• _Direction_:
Starting with the first line and ending with the line that holds "R = math.radians", repeat the material exactly.

• _Data extract_:
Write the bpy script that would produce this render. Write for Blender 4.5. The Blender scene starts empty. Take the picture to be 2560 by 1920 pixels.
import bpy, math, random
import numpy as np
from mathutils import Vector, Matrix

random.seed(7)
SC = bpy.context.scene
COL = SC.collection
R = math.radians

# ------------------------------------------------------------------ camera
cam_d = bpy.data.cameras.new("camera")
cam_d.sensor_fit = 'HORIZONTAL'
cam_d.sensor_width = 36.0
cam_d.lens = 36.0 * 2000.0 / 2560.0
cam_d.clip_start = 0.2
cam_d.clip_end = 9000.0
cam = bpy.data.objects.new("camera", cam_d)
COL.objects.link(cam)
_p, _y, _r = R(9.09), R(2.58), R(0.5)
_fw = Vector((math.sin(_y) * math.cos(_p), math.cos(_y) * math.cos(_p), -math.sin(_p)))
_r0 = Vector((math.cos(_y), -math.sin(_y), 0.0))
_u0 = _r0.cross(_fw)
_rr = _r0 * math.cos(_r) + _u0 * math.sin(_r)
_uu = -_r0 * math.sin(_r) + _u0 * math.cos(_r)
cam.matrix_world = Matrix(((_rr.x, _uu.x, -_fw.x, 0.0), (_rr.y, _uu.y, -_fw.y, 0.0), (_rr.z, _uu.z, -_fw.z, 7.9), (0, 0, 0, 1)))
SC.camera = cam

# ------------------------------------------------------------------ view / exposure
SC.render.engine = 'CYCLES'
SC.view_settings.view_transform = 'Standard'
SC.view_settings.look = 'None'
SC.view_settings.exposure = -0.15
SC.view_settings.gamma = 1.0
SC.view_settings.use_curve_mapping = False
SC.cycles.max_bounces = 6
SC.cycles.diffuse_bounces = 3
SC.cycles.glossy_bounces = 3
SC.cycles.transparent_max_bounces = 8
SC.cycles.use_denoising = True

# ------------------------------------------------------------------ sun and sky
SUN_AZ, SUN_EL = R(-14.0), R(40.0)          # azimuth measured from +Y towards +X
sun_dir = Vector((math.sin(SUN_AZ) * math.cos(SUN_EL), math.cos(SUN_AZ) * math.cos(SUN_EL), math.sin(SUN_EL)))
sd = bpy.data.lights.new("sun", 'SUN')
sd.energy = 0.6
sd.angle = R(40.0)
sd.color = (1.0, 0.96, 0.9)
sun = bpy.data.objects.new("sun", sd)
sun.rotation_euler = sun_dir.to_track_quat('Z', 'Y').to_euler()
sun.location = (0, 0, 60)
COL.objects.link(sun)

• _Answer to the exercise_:
Write the bpy script that would produce this render. Write for Blender 4.5. The Blender scene starts empty. Take the picture to be 2560 by 1920 pixels.
import bpy, math, random
import numpy as np
from mathutils import Vector, Matrix

random.seed(7)
SC = bpy.context.scene
COL = SC.collection
R = math.radians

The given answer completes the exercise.